● EXERCISE BRIEF: Quote every line of the data below as it stands, omitting pictures.

● SOURCE DATA:
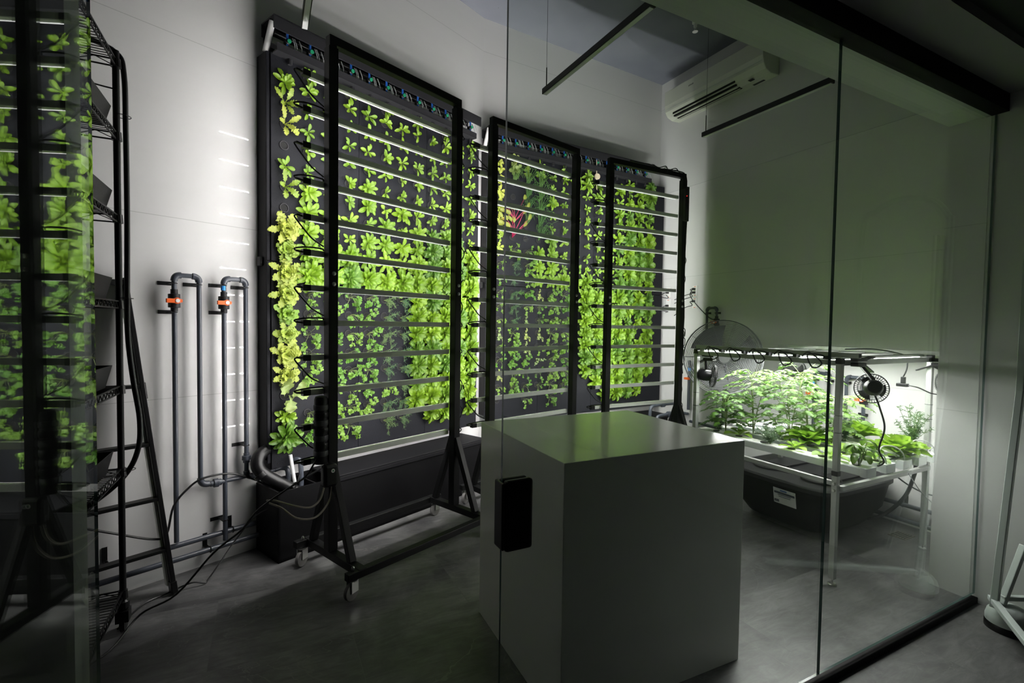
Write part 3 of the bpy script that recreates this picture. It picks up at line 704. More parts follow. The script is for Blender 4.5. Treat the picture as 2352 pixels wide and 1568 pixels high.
# ------------------------------------------------------------------ wall pipes
def clamp(m, P, off, along=(1, 0, 0), up=False):
    """saddle strap: a small plate on the wall reaching forward round the pipe"""
    x, z = P
    if up: m.box(x - .012, x + .012, -.004, 0, z - .005, z + .075); m.box(x - .012, x + .012, -off - .018, 0, z - .004, z + .0)
    else: m.box(x - .062, x + .012, -.004, 0, z - .011, z + .011); m.box(x - .02, x + .012, -off - .016, 0, z - .003, z + .001)
def elbow(m, a, c, b, r=.0185, n=8):
    m.tube(spline([a, (Vector(a) + Vector(c) * 3) / 4, c, (Vector(b) + Vector(c) * 3) / 4, b], 3) if False else [Vector(a).lerp(c, t) .lerp(Vector(c).lerp(b, t), t) for t in [i / 7 for i in range(8)]], r, 12)
def pipe_loop(parent_ang, u1, u2, zt, z1, z2, off, label, origin=COR, tape=False, valve_first=True, tail=None, zv=1.61, sub_union=None, cl=((1.71, 1.546), (1.71,))):
    t = empty('pipe_loop', (origin[0], origin[1], 0), parent_ang, label, 'pipe', 'grey pipe loops fixed to the walls')
    y = -off; r = .0133; e = .034
    m = MB().tube([(u1, y, z1), (u1, y, zt - e)], r, 12).tube([(u1 + e, y, zt), (u2 - e, y, zt)], r, 12).tube([(u2, y, zt - e), (u2, y, z2 + .03)], r, 12)
    if tail: m.tube([(u2 + .03, y, z2 - .004), (tail, y, z2 - .004)], r, 12)
    m.build('pipe', M['pvc'], t, smooth=True)
    for a, c, b in (((u1, y, zt - e), (u1, y, zt), (u1 + e, y, zt)), ((u2 - e, y, zt), (u2, y, zt), (u2, y, zt - e))):
        m = MB(); elbow(m, a, c, b); m.build('elbow', M['pvc'], t, smooth=True)
    m = MB(); elbow(m, (u2, y, z2 + .045), (u2, y, z2), (u2 + .045, y, z2)); m.build('elbow', M['pvc'], t, smooth=True)
    uv = u1 if valve_first else u2
    v = MB().lathe([(.018, 0), (.018, .02), (.030, .022), (.030, .047), (.022, .05), (.022, .070), (.030, .073), (.030, .098), (.018, .10), (.018, .125)], (uv, y, zv - .06), n=16)
    vo = v.build('ball_valve', M['gutter'], t, smooth=True)
    MB().box(uv - .050, uv + .012, y - .046, y - .030, zv - .013, zv + .011).lathe([(.018, 0), (.018, .018)], (uv + .003, y - .028, zv), (0, -1, 0), 12).box(uv + .012, uv + .030, y - .042, y - .032, zv - .009, zv + .009).build('orange_handle', M['orange'], vo, bevel=.003)
    MB().lathe([(.011, 0), (.011, .002)], (uv + .004, y - .047, zv), (0, -1, 0), 12).build('white_cap', M['white_plastic'], vo)
    if tape: MB().lathe([(.0142, 0), (.0142, .03)], (uv - .002, y, zv + .075), n=10).build('blue_tape', M['blue_tape'], t)
    for uu, zz in ((u1, cl[0]), (u2, cl[1])):
        for z in zz:
            m = MB(); clamp(m, (uu, z), off); m.ring((uu, y, z), .0155, .0022, (0, 0, 1), 12, 5); m.build('pipe_clamp', M['black_metal'], t)
    if sub_union:
        ax, P = sub_union
        MB().lathe([(.017, 0), (.017, .015), (.026, .018), (.027, .042), (.020, .046), (.020, .06)], P, ax, 14).build('union', M['pvc'], t, smooth=True)
    return t
l1 = pipe_loop(ANG_A, -2.637, -2.512, 1.757, .215, .515, .065, 'grey pipe loop with orange valve on the white wall, nearer the ladder', tail=-2.07, sub_union=((1, 0, 0), (-2.46, -.065, .511)))
l2 = pipe_loop(ANG_A, -2.378, -2.252, 1.757, .14, .50, .065, 'grey pipe loop with blue tape over its orange valve, nearer the planted panel', tape=True, sub_union=((0, 0, -1), (-2.252, -.065, .66)), cl=((1.715, 1.549, .268), (1.71, .711)))
def wall_pipe(pts, r, label, ang=ANG_A, clamps=(), origin=COR, off=.05, mat='pvc'):
    t = empty('wall_pipe', (origin[0], origin[1], 0), ang, label, 'pipe', 'long grey pipes low on the walls')
    MB().tube(pts, r, 12).build('pipe', M[mat], t, smooth=True)
    for u, z in clamps:
        m = MB(); clamp(m, (u, z), off, up=True); m.ring((u, -off, z), r + .003, .003, (1, 0, 0), 14, 5); m.build('pipe_clamp', M['black_metal'], t)
    return t
wall_pipe([(-5.2, -.05, .205), (-2.19, -.05, .185)], .0155, 'upper of two grey pipes running low along the long white wall', clamps=((-2.95, .20), (-2.33, .187)))
wall_pipe([(-5.2, -.085, .135), (-2.19, -.085, .118)], .0155, 'lower of two grey pipes running low along the long white wall', clamps=((-2.47, .12),), off=.085)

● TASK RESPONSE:
Write part 3 of the bpy script that recreates this picture. It picks up at line 704. More parts follow. The script is for Blender 4.5. Treat the picture as 2352 pixels wide and 1568 pixels high.
# ------------------------------------------------------------------ wall pipes
def clamp(m, P, off, along=(1, 0, 0), up=False):
    """saddle strap: a small plate on the wall reaching forward round the pipe"""
    x, z = P
    if up: m.box(x - .012, x + .012, -.004, 0, z - .005, z + .075); m.box(x - .012, x + .012, -off - .018, 0, z - .004, z + .0)
    else: m.box(x - .062, x + .012, -.004, 0, z - .011, z + .011); m.box(x - .02, x + .012, -off - .016, 0, z - .003, z + .001)
def elbow(m, a, c, b, r=.0185, n=8):
    m.tube(spline([a, (Vector(a) + Vector(c) * 3) / 4, c, (Vector(b) + Vector(c) * 3) / 4, b], 3) if False else [Vector(a).lerp(c, t) .lerp(Vector(c).lerp(b, t), t) for t in [i / 7 for i in range(8)]], r, 12)
def pipe_loop(parent_ang, u1, u2, zt, z1, z2, off, label, origin=COR, tape=False, valve_first=True, tail=None, zv=1.61, sub_union=None, cl=((1.71, 1.546), (1.71,))):
    t = empty('pipe_loop', (origin[0], origin[1], 0), parent_ang, label, 'pipe', 'grey pipe loops fixed to the walls')
    y = -off; r = .0133; e = .034
    m = MB().tube([(u1, y, z1), (u1, y, zt - e)], r, 12).tube([(u1 + e, y, zt), (u2 - e, y, zt)], r, 12).tube([(u2, y, zt - e), (u2, y, z2 + .03)], r, 12)
    if tail: m.tube([(u2 + .03, y, z2 - .004), (tail, y, z2 - .004)], r, 12)
    m.build('pipe', M['pvc'], t, smooth=True)
    for a, c, b in (((u1, y, zt - e), (u1, y, zt), (u1 + e, y, zt)), ((u2 - e, y, zt), (u2, y, zt), (u2, y, zt - e))):
        m = MB(); elbow(m, a, c, b); m.build('elbow', M['pvc'], t, smooth=True)
    m = MB(); elbow(m, (u2, y, z2 + .045), (u2, y, z2), (u2 + .045, y, z2)); m.build('elbow', M['pvc'], t, smooth=True)
    uv = u1 if valve_first else u2
    v = MB().lathe([(.018, 0), (.018, .02), (.030, .022), (.030, .047), (.022, .05), (.022, .070), (.030, .073), (.030, .098), (.018, .10), (.018, .125)], (uv, y, zv - .06), n=16)
    vo = v.build('ball_valve', M['gutter'], t, smooth=True)
    MB().box(uv - .050, uv + .012, y - .046, y - .030, zv - .013, zv + .011).lathe([(.018, 0), (.018, .018)], (uv + .003, y - .028, zv), (0, -1, 0), 12).box(uv + .012, uv + .030, y - .042, y - .032, zv - .009, zv + .009).build('orange_handle', M['orange'], vo, bevel=.003)
    MB().lathe([(.011, 0), (.011, .002)], (uv + .004, y - .047, zv), (0, -1, 0), 12).build('white_cap', M['white_plastic'], vo)
    if tape: MB().lathe([(.0142, 0), (.0142, .03)], (uv - .002, y, zv + .075), n=10).build('blue_tape', M['blue_tape'], t)
    for uu, zz in ((u1, cl[0]), (u2, cl[1])):
        for z in zz:
            m = MB(); clamp(m, (uu, z), off); m.ring((uu, y, z), .0155, .0022, (0, 0, 1), 12, 5); m.build('pipe_clamp', M['black_metal'], t)
    if sub_union:
        ax, P = sub_union
        MB().lathe([(.017, 0), (.017, .015), (.026, .018), (.027, .042), (.020, .046), (.020, .06)], P, ax, 14).build('union', M['pvc'], t, smooth=True)
    return t
l1 = pipe_loop(ANG_A, -2.637, -2.512, 1.757, .215, .515, .065, 'grey pipe loop with orange valve on the white wall, nearer the ladder', tail=-2.07, sub_union=((1, 0, 0), (-2.46, -.065, .511)))
l2 = pipe_loop(ANG_A, -2.378, -2.252, 1.757, .14, .50, .065, 'grey pipe loop with blue tape over its orange valve, nearer the planted panel', tape=True, sub_union=((0, 0, -1), (-2.252, -.065, .66)), cl=((1.715, 1.549, .268), (1.71, .711)))
def wall_pipe(pts, r, label, ang=ANG_A, clamps=(), origin=COR, off=.05, mat='pvc'):
    t = empty('wall_pipe', (origin[0], origin[1], 0), ang, label, 'pipe', 'long grey pipes low on the walls')
    MB().tube(pts, r, 12).build('pipe', M[mat], t, smooth=True)
    for u, z in clamps:
        m = MB(); clamp(m, (u, z), off, up=True); m.ring((u, -off, z), r + .003, .003, (1, 0, 0), 14, 5); m.build('pipe_clamp', M['black_metal'], t)
    return t
wall_pipe([(-5.2, -.05, .205), (-2.19, -.05, .185)], .0155, 'upper of two grey pipes running low along the long white wall', clamps=((-2.95, .20), (-2.33, .187)))
wall_pipe([(-5.2, -.085, .135), (-2.19, -.085, .118)], .0155, 'lower of two grey pipes running low along the long white wall', clamps=((-2.47, .12),), off=.085)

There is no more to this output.